Muhammed Esed : De ki: "Herkes (geleceğin kendilerine getireceği şeyi) ümitle beklemektedir; öyleyse siz de bekleyin, bakalım; çünkü kimlerin düz yolu seçtiğini ve kimlerin doğru yolu bulduğunu yakında göreceksiniz!"
Ömer Nasuhi Bilmen : De ki: «Hepsi gözlemektedir. Artık siz de gözleyiniz. Yakında bileceksiniz ki, doğru yol sahipleri kimlerdir ve hidâyete ermiş olanlar kimlerdir?»
Ömer Öngüt : De ki: Herkes beklemektedir, siz de bekleyin. Doğrusu düz yolun sahipleri kimdir, doğru yolda olan kimdir, yakında bileceksiniz!
Şaban Piriş : De ki: -Herkes başına geleceği beklemektedir. Siz de bekleyedurun. Yakında kimin doğru yolun sahipleri ve kimin doğru yolu bulmuş olduğunu göreceksiniz.

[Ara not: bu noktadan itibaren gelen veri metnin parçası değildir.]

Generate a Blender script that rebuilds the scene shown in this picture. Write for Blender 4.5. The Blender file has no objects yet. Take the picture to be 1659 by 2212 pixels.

Suat Yıldırım : De ki: "Herkes beklemede! Siz de gözleyin bakalım! Doğru yolu tutanların, hidâyete erenlerin kim olduğunu yakında anlayacaksınız!"
Süleyman Ateş : De ki: "Herkes gözetlemektedir. Gözetleyin, düzgün yolun sâhipleri kimdir, doğru yolda olan kimdir, bileceksiniz!"
Tefhim-ul Kuran : De ki: «Herkes gözetlemektedir; siz de gözleyip durun. Sonunda, dümdüz (dosdoğru) yolun sahipleri kimlermiş, ve doğru yola ulaşan kimlermiş, pek yakında öğreneceksiniz.»
Ümit Şimşek : De ki: Herkes bekliyor; siz de bekleyedurun. Hidayeti bulup da dosdoğru yolun yolcusu olan kimmiş, yakında anlarsınız.
Yaşar Nuri Öztürk : De ki: "Herkes bekleyip gözetlemede; hadi siz de bekleyip gözetleyin! Yakında bileceksiniz dosdoğru yolu izleyenler kimlermiş, hidayete eren kimmiş!"